--- start ---

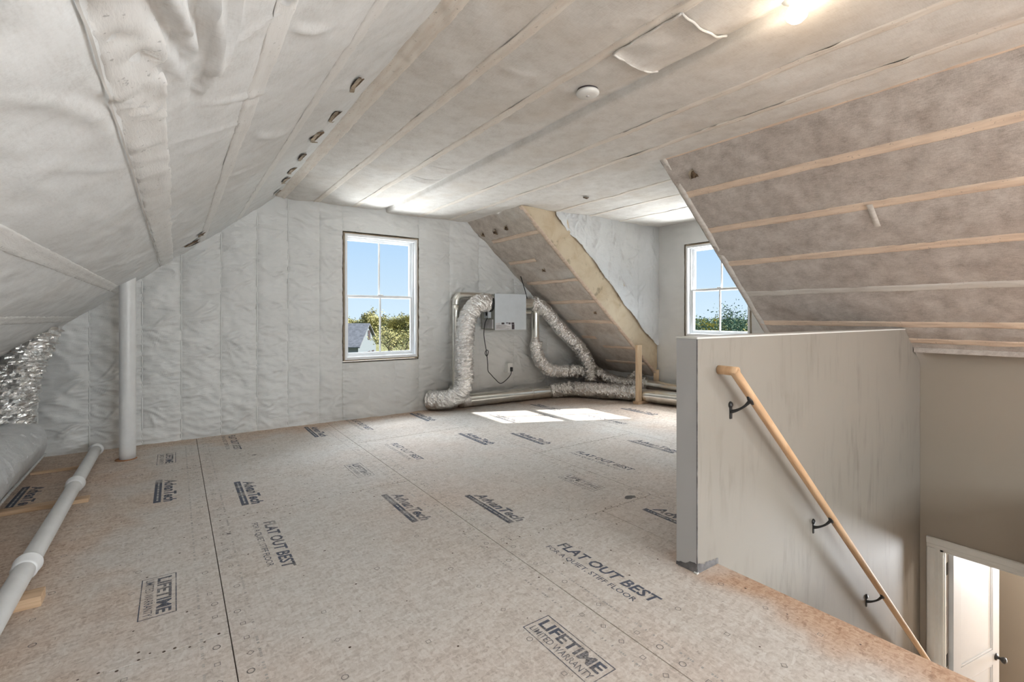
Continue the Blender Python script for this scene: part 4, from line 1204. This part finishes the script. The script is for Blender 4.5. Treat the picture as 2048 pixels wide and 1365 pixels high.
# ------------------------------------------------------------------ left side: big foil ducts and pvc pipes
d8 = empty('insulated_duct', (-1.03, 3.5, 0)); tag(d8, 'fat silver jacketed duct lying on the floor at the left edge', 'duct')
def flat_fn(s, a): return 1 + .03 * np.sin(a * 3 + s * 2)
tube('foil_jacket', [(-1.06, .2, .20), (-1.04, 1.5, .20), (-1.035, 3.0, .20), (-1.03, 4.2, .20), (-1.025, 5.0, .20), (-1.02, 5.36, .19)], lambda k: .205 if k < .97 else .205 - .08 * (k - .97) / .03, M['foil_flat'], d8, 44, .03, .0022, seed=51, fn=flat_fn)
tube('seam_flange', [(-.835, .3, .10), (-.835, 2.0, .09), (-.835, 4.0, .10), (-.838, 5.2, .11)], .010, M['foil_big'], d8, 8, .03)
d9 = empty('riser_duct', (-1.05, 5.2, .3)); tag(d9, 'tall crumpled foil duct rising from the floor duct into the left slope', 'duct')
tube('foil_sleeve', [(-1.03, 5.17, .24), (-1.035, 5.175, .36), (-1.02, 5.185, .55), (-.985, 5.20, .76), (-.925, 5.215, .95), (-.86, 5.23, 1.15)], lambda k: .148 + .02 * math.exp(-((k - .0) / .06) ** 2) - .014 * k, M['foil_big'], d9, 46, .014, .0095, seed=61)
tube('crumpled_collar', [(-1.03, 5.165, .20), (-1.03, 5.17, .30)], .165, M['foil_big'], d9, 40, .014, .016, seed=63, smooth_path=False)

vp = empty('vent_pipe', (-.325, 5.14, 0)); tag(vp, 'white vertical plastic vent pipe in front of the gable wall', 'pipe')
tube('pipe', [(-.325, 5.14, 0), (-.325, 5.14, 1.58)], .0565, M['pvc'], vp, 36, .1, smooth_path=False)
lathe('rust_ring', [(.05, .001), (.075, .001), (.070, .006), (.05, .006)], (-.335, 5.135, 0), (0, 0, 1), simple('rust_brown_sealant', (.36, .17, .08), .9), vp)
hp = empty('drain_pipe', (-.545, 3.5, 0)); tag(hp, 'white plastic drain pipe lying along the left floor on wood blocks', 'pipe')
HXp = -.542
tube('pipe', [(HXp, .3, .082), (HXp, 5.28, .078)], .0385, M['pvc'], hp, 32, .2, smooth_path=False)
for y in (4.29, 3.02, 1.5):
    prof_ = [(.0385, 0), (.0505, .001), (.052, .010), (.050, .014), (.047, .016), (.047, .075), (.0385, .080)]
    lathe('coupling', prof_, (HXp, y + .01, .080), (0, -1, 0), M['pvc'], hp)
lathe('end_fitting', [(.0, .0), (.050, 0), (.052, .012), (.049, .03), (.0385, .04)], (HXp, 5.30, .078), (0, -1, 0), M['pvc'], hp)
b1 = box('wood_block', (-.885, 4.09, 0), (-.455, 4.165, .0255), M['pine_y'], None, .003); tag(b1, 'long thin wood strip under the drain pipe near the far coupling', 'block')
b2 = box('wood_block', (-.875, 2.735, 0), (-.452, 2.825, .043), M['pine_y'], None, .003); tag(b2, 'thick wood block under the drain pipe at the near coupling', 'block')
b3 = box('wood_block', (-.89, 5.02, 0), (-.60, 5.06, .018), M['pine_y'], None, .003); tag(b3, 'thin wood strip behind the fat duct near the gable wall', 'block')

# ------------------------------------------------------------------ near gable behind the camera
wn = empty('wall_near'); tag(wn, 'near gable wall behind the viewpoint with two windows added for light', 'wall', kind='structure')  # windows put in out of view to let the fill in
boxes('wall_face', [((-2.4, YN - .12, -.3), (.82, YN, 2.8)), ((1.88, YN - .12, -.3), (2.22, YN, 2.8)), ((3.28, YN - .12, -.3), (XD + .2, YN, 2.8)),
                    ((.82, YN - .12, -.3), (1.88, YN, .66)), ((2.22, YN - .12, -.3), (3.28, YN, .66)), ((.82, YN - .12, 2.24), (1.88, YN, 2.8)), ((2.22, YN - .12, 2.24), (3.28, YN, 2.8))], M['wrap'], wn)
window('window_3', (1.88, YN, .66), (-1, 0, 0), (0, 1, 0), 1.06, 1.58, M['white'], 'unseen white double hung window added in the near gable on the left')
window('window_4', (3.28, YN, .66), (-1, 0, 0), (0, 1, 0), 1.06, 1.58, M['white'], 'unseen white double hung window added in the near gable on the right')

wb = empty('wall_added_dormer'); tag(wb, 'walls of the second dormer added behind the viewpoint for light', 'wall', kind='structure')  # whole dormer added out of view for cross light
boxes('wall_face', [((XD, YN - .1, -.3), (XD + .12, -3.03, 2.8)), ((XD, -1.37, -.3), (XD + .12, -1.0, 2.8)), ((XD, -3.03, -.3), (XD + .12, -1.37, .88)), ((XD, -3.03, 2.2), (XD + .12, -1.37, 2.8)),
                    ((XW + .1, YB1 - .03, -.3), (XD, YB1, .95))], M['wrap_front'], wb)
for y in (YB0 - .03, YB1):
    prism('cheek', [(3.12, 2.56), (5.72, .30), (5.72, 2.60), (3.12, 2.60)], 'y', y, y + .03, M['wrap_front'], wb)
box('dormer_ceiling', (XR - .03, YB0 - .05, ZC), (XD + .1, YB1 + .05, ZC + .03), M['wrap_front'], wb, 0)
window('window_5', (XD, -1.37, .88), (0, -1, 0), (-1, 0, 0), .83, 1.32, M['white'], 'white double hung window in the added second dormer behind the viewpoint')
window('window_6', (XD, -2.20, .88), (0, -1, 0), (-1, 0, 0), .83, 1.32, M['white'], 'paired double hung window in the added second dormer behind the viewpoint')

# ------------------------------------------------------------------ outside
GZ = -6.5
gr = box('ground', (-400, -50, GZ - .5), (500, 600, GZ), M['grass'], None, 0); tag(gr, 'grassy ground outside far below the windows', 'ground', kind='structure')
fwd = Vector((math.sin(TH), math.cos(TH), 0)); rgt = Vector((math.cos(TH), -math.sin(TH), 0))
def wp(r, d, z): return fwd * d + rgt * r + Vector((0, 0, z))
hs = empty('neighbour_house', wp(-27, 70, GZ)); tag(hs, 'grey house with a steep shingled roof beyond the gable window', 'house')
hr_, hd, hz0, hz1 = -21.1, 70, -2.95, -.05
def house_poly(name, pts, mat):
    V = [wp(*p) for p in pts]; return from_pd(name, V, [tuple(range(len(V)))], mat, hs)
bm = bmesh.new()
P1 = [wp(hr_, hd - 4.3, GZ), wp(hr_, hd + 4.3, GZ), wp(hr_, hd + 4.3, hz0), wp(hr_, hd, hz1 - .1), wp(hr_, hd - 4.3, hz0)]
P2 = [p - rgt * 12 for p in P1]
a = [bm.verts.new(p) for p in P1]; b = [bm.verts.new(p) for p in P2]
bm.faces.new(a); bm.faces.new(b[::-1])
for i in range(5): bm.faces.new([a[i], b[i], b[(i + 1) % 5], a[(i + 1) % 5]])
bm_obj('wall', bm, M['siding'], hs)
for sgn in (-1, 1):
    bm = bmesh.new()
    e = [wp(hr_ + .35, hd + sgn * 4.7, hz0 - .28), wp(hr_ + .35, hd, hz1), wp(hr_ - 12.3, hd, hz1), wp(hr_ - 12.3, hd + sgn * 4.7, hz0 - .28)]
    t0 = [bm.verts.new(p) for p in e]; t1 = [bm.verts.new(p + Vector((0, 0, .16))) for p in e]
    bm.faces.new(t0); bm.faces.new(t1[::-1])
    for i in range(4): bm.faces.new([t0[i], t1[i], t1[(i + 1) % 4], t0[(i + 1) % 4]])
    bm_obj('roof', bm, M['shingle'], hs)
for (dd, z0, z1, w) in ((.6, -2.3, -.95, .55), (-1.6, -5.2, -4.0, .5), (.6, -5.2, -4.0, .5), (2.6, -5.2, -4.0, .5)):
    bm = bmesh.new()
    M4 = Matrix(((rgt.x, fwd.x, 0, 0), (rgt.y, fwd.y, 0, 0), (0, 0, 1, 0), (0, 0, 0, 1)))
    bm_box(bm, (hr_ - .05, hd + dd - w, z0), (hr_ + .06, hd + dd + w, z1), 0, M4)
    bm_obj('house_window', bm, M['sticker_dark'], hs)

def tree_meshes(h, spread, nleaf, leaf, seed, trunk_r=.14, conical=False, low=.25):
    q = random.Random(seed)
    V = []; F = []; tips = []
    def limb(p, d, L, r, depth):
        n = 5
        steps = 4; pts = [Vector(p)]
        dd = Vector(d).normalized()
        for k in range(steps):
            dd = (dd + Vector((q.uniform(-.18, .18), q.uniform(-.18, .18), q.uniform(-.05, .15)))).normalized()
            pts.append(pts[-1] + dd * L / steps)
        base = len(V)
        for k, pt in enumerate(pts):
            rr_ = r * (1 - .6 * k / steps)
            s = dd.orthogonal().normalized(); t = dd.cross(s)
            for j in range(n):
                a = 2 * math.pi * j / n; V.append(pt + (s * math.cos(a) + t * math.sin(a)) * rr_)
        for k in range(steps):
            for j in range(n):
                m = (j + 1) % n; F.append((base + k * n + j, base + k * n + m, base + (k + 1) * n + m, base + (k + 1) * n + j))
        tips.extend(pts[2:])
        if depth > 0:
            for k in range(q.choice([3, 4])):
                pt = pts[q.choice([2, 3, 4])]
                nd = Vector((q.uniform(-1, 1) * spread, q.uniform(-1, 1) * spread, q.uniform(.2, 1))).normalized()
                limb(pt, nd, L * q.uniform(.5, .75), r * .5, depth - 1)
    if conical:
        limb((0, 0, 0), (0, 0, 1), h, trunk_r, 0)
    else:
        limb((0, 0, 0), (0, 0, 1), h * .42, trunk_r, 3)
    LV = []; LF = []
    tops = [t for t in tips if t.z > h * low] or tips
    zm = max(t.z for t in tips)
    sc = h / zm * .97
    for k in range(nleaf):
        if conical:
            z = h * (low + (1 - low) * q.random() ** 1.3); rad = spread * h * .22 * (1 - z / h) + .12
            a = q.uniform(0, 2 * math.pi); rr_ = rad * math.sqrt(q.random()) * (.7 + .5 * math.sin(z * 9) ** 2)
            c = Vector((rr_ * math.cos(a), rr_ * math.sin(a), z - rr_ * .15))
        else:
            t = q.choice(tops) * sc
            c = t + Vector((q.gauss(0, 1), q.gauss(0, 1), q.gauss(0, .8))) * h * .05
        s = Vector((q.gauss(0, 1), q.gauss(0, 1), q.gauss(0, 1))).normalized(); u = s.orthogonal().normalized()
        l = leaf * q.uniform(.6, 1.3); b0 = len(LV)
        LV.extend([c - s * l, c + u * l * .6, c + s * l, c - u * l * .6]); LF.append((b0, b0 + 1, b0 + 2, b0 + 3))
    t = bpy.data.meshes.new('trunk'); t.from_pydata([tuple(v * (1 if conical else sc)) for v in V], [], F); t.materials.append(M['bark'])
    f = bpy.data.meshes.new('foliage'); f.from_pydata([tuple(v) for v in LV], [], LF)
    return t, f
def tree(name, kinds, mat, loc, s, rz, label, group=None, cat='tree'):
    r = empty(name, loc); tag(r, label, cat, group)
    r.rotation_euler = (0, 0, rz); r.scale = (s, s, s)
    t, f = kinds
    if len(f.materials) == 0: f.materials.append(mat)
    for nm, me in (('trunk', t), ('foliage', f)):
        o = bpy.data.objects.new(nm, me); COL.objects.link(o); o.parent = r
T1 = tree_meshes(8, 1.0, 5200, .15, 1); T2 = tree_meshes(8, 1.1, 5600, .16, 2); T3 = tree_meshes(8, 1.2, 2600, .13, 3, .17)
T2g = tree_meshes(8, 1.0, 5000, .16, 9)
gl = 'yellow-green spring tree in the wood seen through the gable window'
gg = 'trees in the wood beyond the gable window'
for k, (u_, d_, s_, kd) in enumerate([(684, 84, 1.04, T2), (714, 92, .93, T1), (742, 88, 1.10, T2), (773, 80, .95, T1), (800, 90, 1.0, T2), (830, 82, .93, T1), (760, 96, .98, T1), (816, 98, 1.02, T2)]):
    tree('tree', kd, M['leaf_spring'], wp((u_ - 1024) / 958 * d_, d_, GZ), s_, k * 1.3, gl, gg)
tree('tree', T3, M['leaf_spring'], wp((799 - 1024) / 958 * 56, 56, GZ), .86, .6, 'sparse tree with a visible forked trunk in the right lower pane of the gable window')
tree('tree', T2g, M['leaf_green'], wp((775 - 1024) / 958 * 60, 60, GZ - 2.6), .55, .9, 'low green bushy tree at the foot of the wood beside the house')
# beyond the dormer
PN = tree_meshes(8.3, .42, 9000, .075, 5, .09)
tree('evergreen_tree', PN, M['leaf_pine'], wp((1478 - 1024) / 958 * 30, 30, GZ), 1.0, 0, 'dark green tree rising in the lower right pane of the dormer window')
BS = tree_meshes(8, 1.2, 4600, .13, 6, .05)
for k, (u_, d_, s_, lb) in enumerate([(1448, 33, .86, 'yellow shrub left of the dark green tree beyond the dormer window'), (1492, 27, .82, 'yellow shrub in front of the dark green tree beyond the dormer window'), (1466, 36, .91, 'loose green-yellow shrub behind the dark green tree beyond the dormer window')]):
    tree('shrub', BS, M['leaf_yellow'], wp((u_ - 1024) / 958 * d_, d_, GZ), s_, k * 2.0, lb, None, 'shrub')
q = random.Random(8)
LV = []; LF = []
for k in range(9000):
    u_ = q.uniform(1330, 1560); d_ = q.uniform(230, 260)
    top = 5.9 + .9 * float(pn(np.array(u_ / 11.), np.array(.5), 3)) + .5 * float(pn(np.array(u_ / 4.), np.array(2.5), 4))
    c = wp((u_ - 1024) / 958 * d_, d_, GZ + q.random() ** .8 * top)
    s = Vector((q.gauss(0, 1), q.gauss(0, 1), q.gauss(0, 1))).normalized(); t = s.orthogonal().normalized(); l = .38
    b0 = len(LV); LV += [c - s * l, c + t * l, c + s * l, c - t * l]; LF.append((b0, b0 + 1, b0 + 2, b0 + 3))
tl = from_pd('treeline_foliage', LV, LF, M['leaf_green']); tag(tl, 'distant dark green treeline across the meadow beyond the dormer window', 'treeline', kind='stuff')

--- end ---
--- start ---

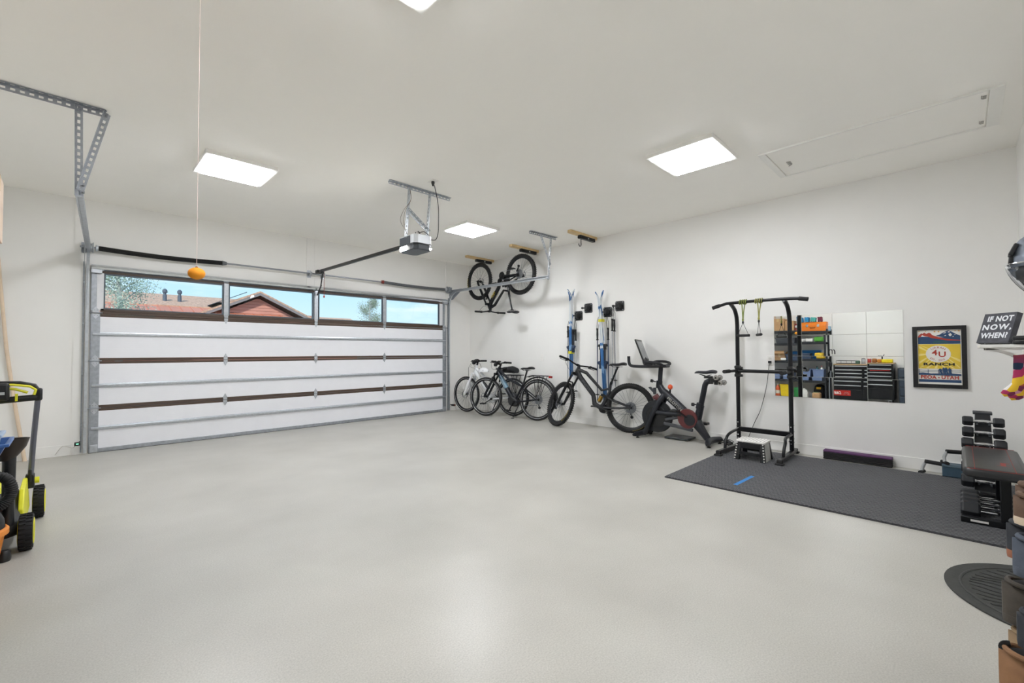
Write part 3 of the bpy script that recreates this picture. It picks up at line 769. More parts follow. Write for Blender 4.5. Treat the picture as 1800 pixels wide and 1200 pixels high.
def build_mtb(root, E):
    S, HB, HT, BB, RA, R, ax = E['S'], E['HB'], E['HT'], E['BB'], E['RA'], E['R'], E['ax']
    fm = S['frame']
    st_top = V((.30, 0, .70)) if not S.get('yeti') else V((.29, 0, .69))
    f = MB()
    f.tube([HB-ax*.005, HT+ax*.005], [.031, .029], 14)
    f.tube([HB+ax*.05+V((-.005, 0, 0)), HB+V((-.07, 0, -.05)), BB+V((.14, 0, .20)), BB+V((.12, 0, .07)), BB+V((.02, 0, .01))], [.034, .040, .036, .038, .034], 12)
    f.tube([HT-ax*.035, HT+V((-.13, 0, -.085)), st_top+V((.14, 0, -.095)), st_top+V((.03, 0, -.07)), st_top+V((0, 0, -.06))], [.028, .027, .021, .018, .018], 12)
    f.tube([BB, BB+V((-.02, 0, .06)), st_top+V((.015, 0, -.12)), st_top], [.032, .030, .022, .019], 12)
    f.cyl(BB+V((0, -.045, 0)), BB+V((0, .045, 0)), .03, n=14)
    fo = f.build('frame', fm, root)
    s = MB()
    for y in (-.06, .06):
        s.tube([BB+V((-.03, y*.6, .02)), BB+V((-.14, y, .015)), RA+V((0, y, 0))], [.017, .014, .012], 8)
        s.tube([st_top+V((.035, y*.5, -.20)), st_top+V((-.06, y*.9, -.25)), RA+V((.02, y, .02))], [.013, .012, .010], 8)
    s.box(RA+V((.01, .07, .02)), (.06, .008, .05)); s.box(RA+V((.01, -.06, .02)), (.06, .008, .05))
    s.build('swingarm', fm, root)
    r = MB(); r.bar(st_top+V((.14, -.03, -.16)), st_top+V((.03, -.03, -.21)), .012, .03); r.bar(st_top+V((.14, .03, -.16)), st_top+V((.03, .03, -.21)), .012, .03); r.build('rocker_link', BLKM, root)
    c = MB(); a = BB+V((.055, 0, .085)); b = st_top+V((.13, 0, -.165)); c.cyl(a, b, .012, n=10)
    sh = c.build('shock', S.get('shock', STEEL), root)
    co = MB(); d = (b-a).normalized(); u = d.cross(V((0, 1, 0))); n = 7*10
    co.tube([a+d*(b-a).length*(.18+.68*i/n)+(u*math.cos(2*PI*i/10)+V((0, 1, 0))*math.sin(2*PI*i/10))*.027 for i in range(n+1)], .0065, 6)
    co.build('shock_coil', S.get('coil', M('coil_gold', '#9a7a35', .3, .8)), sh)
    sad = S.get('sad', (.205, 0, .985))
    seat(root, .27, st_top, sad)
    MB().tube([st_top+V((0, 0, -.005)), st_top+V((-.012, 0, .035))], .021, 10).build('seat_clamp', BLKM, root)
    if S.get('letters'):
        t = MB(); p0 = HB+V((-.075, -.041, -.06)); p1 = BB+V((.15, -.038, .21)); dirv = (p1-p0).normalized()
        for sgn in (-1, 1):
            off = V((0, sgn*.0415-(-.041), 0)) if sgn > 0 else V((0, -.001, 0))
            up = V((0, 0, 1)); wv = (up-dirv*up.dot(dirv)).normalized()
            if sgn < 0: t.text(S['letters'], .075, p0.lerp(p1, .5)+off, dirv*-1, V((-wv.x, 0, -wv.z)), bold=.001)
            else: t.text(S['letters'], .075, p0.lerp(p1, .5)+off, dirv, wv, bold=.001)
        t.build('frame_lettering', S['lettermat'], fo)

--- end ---

Find all lines where the word "part" appears. Copy them.

Continue the Blender Python script for this scene: part 4, from line 1204. This part finishes the script. The script is for Blender 4.5. Treat the picture as 2048 pixels wide and 1365 pixels high.
Write part 3 of the bpy script that recreates this picture. It picks up at line 769. More parts follow. Write for Blender 4.5. Treat the picture as 1800 pixels wide and 1200 pixels high.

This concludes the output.